FOREWORD
Growing up we didn’t have any superheroes dressed in capes, wearing spandex and a pair of freshly skid-mark-free underwear, who looked like us. The caped heroes weren’t saving brown people in their movies, comics, or cartoons. Superman came all the way from Planet Krypton to save white folks. Spiderman has never swung through the hood, hanging from his web to scoop a family in the projects from a burning building just before it collapsed. Batman has never rolled through Section 8 in his Batmobile to save anyone. There’s a ton of little Black girls who could’ve used Wonder Woman and that lasso of hers. Unfortunately, they’re still waiting. Shit, you would’ve thought that Aquaman had gotten the memo that “Black people can’t swim” and came to the hood in the summer to hang out by the pool and save lives. He probably would be more popular these days. But he didn’t, and people drowned.
Superheroes don’t come to underserved communities. Superheroes aren’t on earth to save minorities. Superheroes are here to save white America.

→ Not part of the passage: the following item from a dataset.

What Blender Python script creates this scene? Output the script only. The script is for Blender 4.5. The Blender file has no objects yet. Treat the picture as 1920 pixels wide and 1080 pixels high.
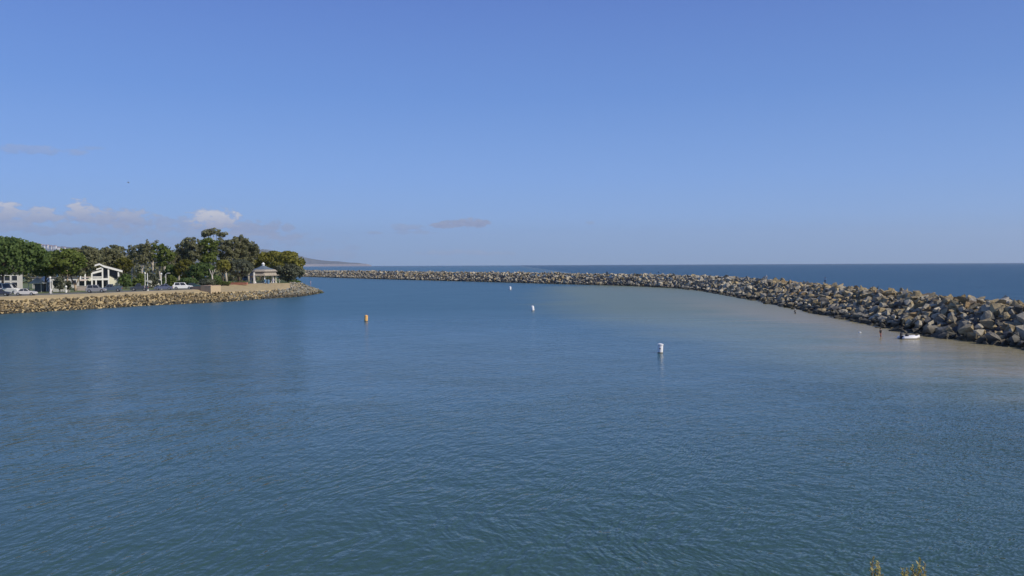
import bpy, bmesh, math, random
import numpy as np
from mathutils import Vector, Matrix
random.seed(7); np.random.seed(7)
S = bpy.context.scene
C = S.collection
R = math.radians
F_PX = 1507.0
CAM_H = 11.0
ROLL = 0.00475
PITCH = math.atan(43.6 / F_PX)

# ------------------------------------------------------------------ camera
cam_d = bpy.data.cameras.new('camera'); cam = bpy.data.objects.new('camera', cam_d); C.objects.link(cam)
cam_d.sensor_width = 36; cam_d.lens = 36 * F_PX / 1920
cam_d.clip_start = 0.5; cam_d.clip_end = 60000
fw = Vector((0, math.cos(PITCH), -math.sin(PITCH))); up0 = Vector((0, math.sin(PITCH), math.cos(PITCH))); rt0 = Vector((1, 0, 0))
rt = rt0 * math.cos(ROLL) - up0 * math.sin(ROLL); up = up0 * math.cos(ROLL) + rt0 * math.sin(ROLL)
cam.matrix_world = Matrix(((rt.x, up.x, -fw.x, 0), (rt.y, up.y, -fw.y, 0), (rt.z, up.z, -fw.z, CAM_H), (0, 0, 0, 1)))
S.camera = cam

# ------------------------------------------------------------------ light and sky
SUN_EL, SUN_AZ = R(37), R(113)         # azimuth measured from +Y (view direction) towards +X
sun_dir = Vector((math.sin(SUN_AZ) * math.cos(SUN_EL), math.cos(SUN_AZ) * math.cos(SUN_EL), math.sin(SUN_EL)))
sl = bpy.data.lights.new('sun', 'SUN'); sl.energy = 4.4; sl.angle = R(0.53); sl.color = (1, 0.92, 0.80)
so = bpy.data.objects.new('sun', sl); C.objects.link(so); so.rotation_euler = sun_dir.to_track_quat('Z', 'Y').to_euler()
so.location = (40, -40, 60)
S.view_settings.view_transform = 'Standard'; S.view_settings.look = 'None'
S.view_settings.exposure = 0; S.view_settings.gamma = 1

def hor(px): return 496.4 - 0.00475 * (px - 960)
W = bpy.data.worlds.new('World'); S.world = W; W.use_nodes = True
nt = W.node_tree; nt.nodes.clear()
def N(t, **k):
    n = nt.nodes.new(t)
    for a, b in k.items(): setattr(n, a, b)
    return n
def L(a, b): nt.links.new(a, b)
def M(op, a, b=None, c=None, clamp=False):
    n = N('ShaderNodeMath', operation=op, use_clamp=clamp)
    for i, s in enumerate((a, b, c)):
        if s is None: continue
        if isinstance(s, (int, float)): n.inputs[i].default_value = s
        else: L(s, n.inputs[i])
    return n.outputs[0]
def MIX(f, a, b, blend='MIX'):
    n = N('ShaderNodeMix', data_type='RGBA', blend_type=blend)
    for s, i in ((f, 0), (a, 6), (b, 7)):
        if isinstance(s, (int, float)): n.inputs[i].default_value = s
        elif isinstance(s, tuple): n.inputs[i].default_value = (*s, 1)
        else: L(s, n.inputs[i])
    return n.outputs[2]
sky = N('ShaderNodeTexSky', sky_type='NISHITA'); sky.sun_disc = False
sky.sun_elevation = SUN_EL; sky.sun_rotation = SUN_AZ
sky.air_density = 1.1; sky.dust_density = 0.3; sky.ozone_density = 3.5; sky.altitude = 10
SKY_K = 0.105
tc = N('ShaderNodeTexCoord'); sp = N('ShaderNodeSeparateXYZ'); L(tc.outputs['Generated'], sp.inputs[0])
az = M('ARCTAN2', sp.outputs[0], sp.outputs[1]); el = M('ARCSINE', sp.outputs[2])
# clear marine sky: the model's light blended with the measured blue of this coast by elevation
rp = N('ShaderNodeValToRGB'); L(M('MULTIPLY', M('MAXIMUM', el, 0.0), 1 / 1.5708), rp.inputs[0])
SK = [(0, (.265, .405, .640)), (.018, (.258, .428, .725)), (.037, (.250, .435, .800)), (.067, (.215, .395, .800)), (.13, (.145, .298, .705)), (.21, (.105, .210, .590)), (.45, (.065, .135, .40)), (1, (.045, .095, .28))]
els = rp.color_ramp.elements
for i, (p, c) in enumerate(SK):
    e_ = els[i] if i < 2 else els.new(p)
    e_.position = p; e_.color = (*c, 1)
rp.color_ramp.elements[-1].position = 1
azk = M('MULTIPLY_ADD', az, -.10, 1.0)
skyc = MIX(.95, sky.outputs[0], MIX(1.0, rp.outputs[0], M('MULTIPLY', azk, 1 / SKY_K), 'MULTIPLY'))
# (px, py, half width, half height, brightness 0 grey..1 white, opacity)
CL = [(40,408,60,14,.55,.8),(180,404,30,13,.6,.8),(245,410,40,13,.45,.85),(150,427,150,7,.3,.5),(455,425,34,10,.2,.7),(385,402,18,10,.9,.8),(330,425,34,8,.25,.6),(5,398,36,17,.75,.95),(20,412,60,12,.3,.7),(78,405,32,15,.6,.9),(152,397,24,17,.8,.95),(215,411,52,17,.35,.9),(262,416,32,11,.25,.75),
      (313,415,18,7,.25,.6),(345,416,16,10,.3,.6),(404,413,42,17,1.0,1.0),(350,430,60,8,.3,.5),(478,430,48,12,.15,.8),(515,425,14,10,.1,.6),(538,427,12,6,.1,.7),
      (535,445,30,5,.1,.7),(80,428,110,9,.35,.6),(230,432,90,7,.4,.4),(876,419,40,7,.0,1.0),(840,423,38,4,.0,1.0),(768,427,34,5,.15,.55),(780,436,30,3,.15,.45),(703,437,12,2.5,.1,.6),
      (1108,418,7,3,.05,.5),(70,282,75,7,.3,.45),(178,279,20,3,.3,.3),(850,473,60,4,.9,.4),(930,475,40,3,.9,.35),(665,464,14,4,.1,.3),(610,478,60,8,.4,.35),(420,450,160,14,.5,.35)]
cv = N('ShaderNodeCombineXYZ'); L(M('MULTIPLY', az, 1.0), cv.inputs[0]); L(M('MULTIPLY', el, 2.0), cv.inputs[1])
nz = N('ShaderNodeTexNoise'); nz.inputs['Scale'].default_value = 62; nz.inputs['Detail'].default_value = 7; nz.inputs['Roughness'].default_value = .62; L(cv.outputs[0], nz.inputs['Vector'])
nz2 = N('ShaderNodeTexNoise'); nz2.inputs['Scale'].default_value = 110; nz2.inputs['Detail'].default_value = 4; L(cv.outputs[0], nz2.inputs['Vector'])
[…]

Knowing this, as kids, the superstar athletes became our superheroes. They didn’t leap over tall buildings, they leaped from the free throw line. They ran faster than speeding bullets through the finish lines, breaking records. They didn’t have superhuman strength to break through walls, but they did break down barriers. They didn’t come through the hood in the Batmobile, but they did come through in Bentleys. They came to our communities, unlike the spandex-wearing heroes on our televisions. They brought hope, change, turkeys, educational programs, toys, and wisdom with them. Rather than hearing stories through scripts, we heard stories from our heroes’ lips in person. Stories that we could connect to, told by heroes who looked like us.
Superheroes we felt we could be. We bought jerseys instead of capes. Gym shoes instead of the required superhero boots. Headbands instead of masks.
These were our truths.
The guys flying across the screen weren’t going to save us; it was up to athletes soaring through the sky and slam-dunking. Athletes became our superheroes, and it was up to them to save us. Protect us. Give us a voice. Muhammad Ali, John Carlos, Colin Kaepernick, Tommie Smith, and Jim Brown, to name a few.
So when an athlete protests the state of the world he’s seen by many as an ungrateful dumb jock, lucky to be a millionaire for playing a stupid sport. But when we look at an athlete protesting, what we see is our superhero attempting to save us again. My brother Michael is continuing the battle of the supers before him.
WOW! My brother is a superhero. That’s some pretty cool shit to say out loud. I am proud to know that my brother is one of the supers that the minority youth and communities can trust to fight their fights, give them voices, and do his best to protect them.
I always knew Mike would be a superhero because, for as long as I can remember, he’s been my personal hero. Saving me so many times over the thirty years we have spent together. I’m old enough to fight my own battles now, and I’ve discovered my own superpowers, thanks to him, so I don’t mind sharing him with the world now. I mean, who couldn’t use their personal superhero?
A couple things you should know about this superhero, if you dare choose him to be yours, as I did for most of my life: He can’t fly or hold his breath for extremely long periods of time (although he can swim). He doesn’t drive an invisible plane or have x-ray vision. He can’t disappear, turn big and green, or shoot spider webs from his wrist. Shit, I am starting to rethink this whole thing. I mean, what can he do? He’s more of a Blankman than Batman.
To be honest, Mike had no choice but to be a superhero because our dad was the original Mr. Incredible, and the apple doesn’t fall far from the tree.
So what is Mike’s superpower? It’s his unfiltered voice and ability to make people uncomfortable. If you ever sat at a table with Mike, you’d begin to feel uncomfortable before the waiter could deliver the appetizers. I mean, the guy wastes no time. He’s the dude you have to warn your guests about before coming over, like, “Hey, my bro Mike is a great guy, but there’s no telling what the fuck he is going to say. But if you listen, he has a lot of great thought-provoking things to say, in between the jokes about your hair, shoes, or teeth.” So guess what? This is your warning. Ain’t no telling what the fuck he’s about to say. Enjoy being uncomfortable!